- WRITTEN REQUEST
Pictures within the data are to be left out; everything else must be reproduced exactly.
※
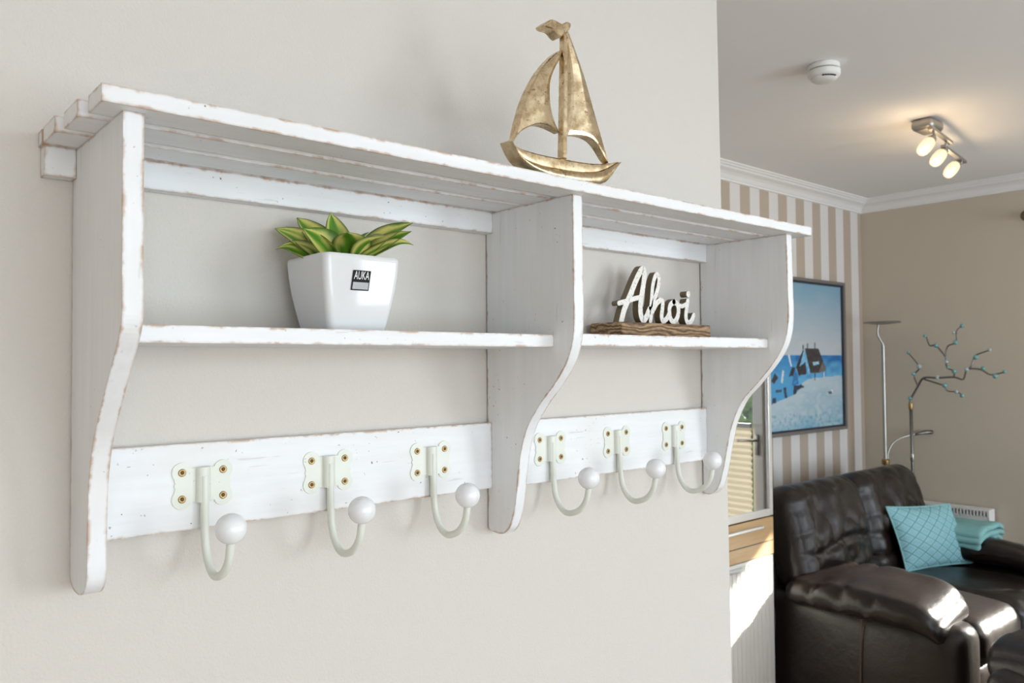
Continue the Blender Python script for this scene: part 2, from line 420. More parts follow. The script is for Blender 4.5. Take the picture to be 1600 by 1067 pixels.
# cornice: (distance from wall, z below ceiling)
CP = [(0, 0), (.082, 0), (.082, -.006), (.074, -.010), (.070, -.016), (.062, -.019), (.058, -.026), (.050, -.030), (.036, -.036), (.024, -.046), (.016, -.058), (.012, -.064), (.008, -.066), (.008, -.074), (0, -.076)]
V = [(XW-.02, YS-d, ZC+z) for d, z in CP]+[(XR-d, YS-d, ZC+z) for d, z in CP]; n = len(CP)
QF = [(i, (i+1) % n, n+(i+1) % n, n+i) for i in range(n)]+[tuple(range(n)), tuple(range(2*n-1, n-1, -1))]
wall('trim_1', V, QF, 'trim')
V = [(XR-d, YS-d, ZC+z) for d, z in CP]+[(XR-d, YF, ZC+z) for d, z in CP]
wall('trim_2', V, QF, 'trim')
wall('baseboard_back', *gbox(XW, XR-.014, YS-.014, YS, 0, .08, .003), 'trim')
wall('baseboard_right', *gbox(XR-.014, XR, DY1+.02, YS, 0, .08, .003), 'trim')

# windows: the front one that lights the shelf, and the balcony door mirrored in the cabinet glass
def window(name, plane, a0, a1, z0, z1, cols, depth, blind_top=None):
    """plane 'y' or 'x'; returns nothing; frame, mullions, panes and blinds are parts"""
    def gb(p0, p1, q0, q1, h0, h1, bev=.003):
        return gbox(p0, p1, q0, q1, h0, h1, bev) if plane == 'y' else gbox(q0, q1, p0, p1, h0, h1, bev)
    d0, d1 = depth; f = .07
    fr = join(gb(a0, a0+f, d0, d1, z0, z1), gb(a1-f, a1, d0, d1, z0, z1), gb(a0+f, a1-f, d0, d1, z0, z0+f), gb(a0+f, a1-f, d0, d1, z1-f, z1))
    w = tag(mesh(name, *fr, 'pvc'), kind='structure')
    step = (a1-a0-2*f)/cols; sgn = 1 if d1 > d0 else -1; mid = (d0+d1)/2
    for i in range(cols):
        s0, s1 = a0+f+i*step+.004, a0+f+(i+1)*step-.004; k = .075
        e0, e1 = d0-.02, d1-.02
        if plane == 'y': e0, e1 = d0+.02, d1+.02
        sash = mesh('sash', *join(gb(s0, s0+k, e0, e1, z0+f, z1-f), gb(s1-k, s1, e0, e1, z0+f, z1-f), gb(s0+k, s1-k, e0, e1, z0+f, z0+f+k), gb(s0+k, s1-k, e0, e1, z1-f-k, z1-f)), 'pvc', w)
        mesh('pane', *gb(s0+k, s1-k, mid-.003, mid+.003, z0+f+k, z1-f-k, 0), 'glass', sash)
        yield w, sash, s0+k, s1-k, z0+f+k, z1-f-k
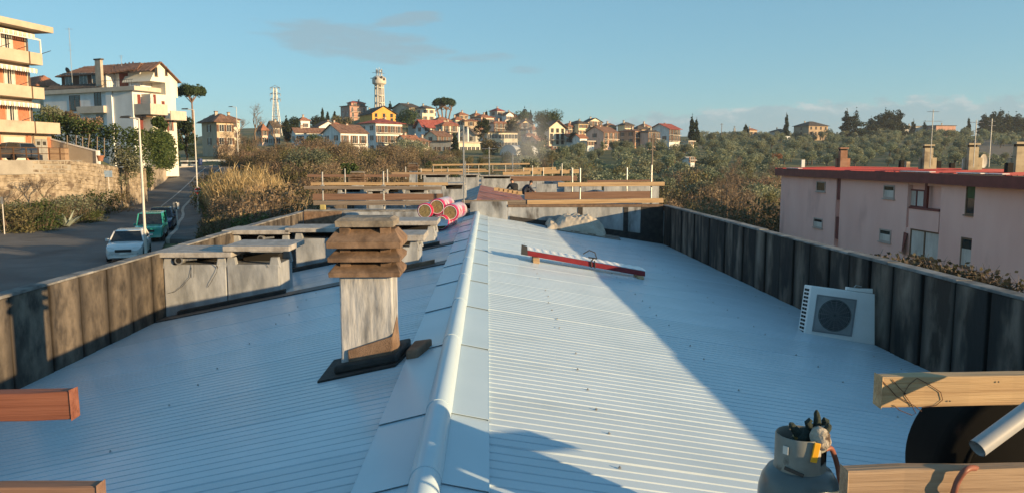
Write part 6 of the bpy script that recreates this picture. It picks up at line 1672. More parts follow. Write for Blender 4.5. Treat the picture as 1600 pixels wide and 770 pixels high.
※
- SOLVED EXERCISE
Continue the Blender Python script for this scene: part 2, from line 420. More parts follow. The script is for Blender 4.5. Take the picture to be 1600 by 1067 pixels.
# cornice: (distance from wall, z below ceiling)
CP = [(0, 0), (.082, 0), (.082, -.006), (.074, -.010), (.070, -.016), (.062, -.019), (.058, -.026), (.050, -.030), (.036, -.036), (.024, -.046), (.016, -.058), (.012, -.064), (.008, -.066), (.008, -.074), (0, -.076)]
V = [(XW-.02, YS-d, ZC+z) for d, z in CP]+[(XR-d, YS-d, ZC+z) for d, z in CP]; n = len(CP)
QF = [(i, (i+1) % n, n+(i+1) % n, n+i) for i in range(n)]+[tuple(range(n)), tuple(range(2*n-1, n-1, -1))]
wall('trim_1', V, QF, 'trim')
V = [(XR-d, YS-d, ZC+z) for d, z in CP]+[(XR-d, YF, ZC+z) for d, z in CP]
wall('trim_2', V, QF, 'trim')
wall('baseboard_back', *gbox(XW, XR-.014, YS-.014, YS, 0, .08, .003), 'trim')
wall('baseboard_right', *gbox(XR-.014, XR, DY1+.02, YS, 0, .08, .003), 'trim')

# windows: the front one that lights the shelf, and the balcony door mirrored in the cabinet glass
def window(name, plane, a0, a1, z0, z1, cols, depth, blind_top=None):
    """plane 'y' or 'x'; returns nothing; frame, mullions, panes and blinds are parts"""
    def gb(p0, p1, q0, q1, h0, h1, bev=.003):
        return gbox(p0, p1, q0, q1, h0, h1, bev) if plane == 'y' else gbox(q0, q1, p0, p1, h0, h1, bev)
    d0, d1 = depth; f = .07
    fr = join(gb(a0, a0+f, d0, d1, z0, z1), gb(a1-f, a1, d0, d1, z0, z1), gb(a0+f, a1-f, d0, d1, z0, z0+f), gb(a0+f, a1-f, d0, d1, z1-f, z1))
    w = tag(mesh(name, *fr, 'pvc'), kind='structure')
    step = (a1-a0-2*f)/cols; sgn = 1 if d1 > d0 else -1; mid = (d0+d1)/2
    for i in range(cols):
        s0, s1 = a0+f+i*step+.004, a0+f+(i+1)*step-.004; k = .075
        e0, e1 = d0-.02, d1-.02
        if plane == 'y': e0, e1 = d0+.02, d1+.02
        sash = mesh('sash', *join(gb(s0, s0+k, e0, e1, z0+f, z1-f), gb(s1-k, s1, e0, e1, z0+f, z1-f), gb(s0+k, s1-k, e0, e1, z0+f, z0+f+k), gb(s0+k, s1-k, e0, e1, z1-f-k, z1-f)), 'pvc', w)
        mesh('pane', *gb(s0+k, s1-k, mid-.003, mid+.003, z0+f+k, z1-f-k, 0), 'glass', sash)
        yield w, sash, s0+k, s1-k, z0+f+k, z1-f-k
Write part 6 of the bpy script that recreates this picture. It picks up at line 1672. More parts follow. Write for Blender 4.5. Treat the picture as 1600 pixels wide and 770 pixels high.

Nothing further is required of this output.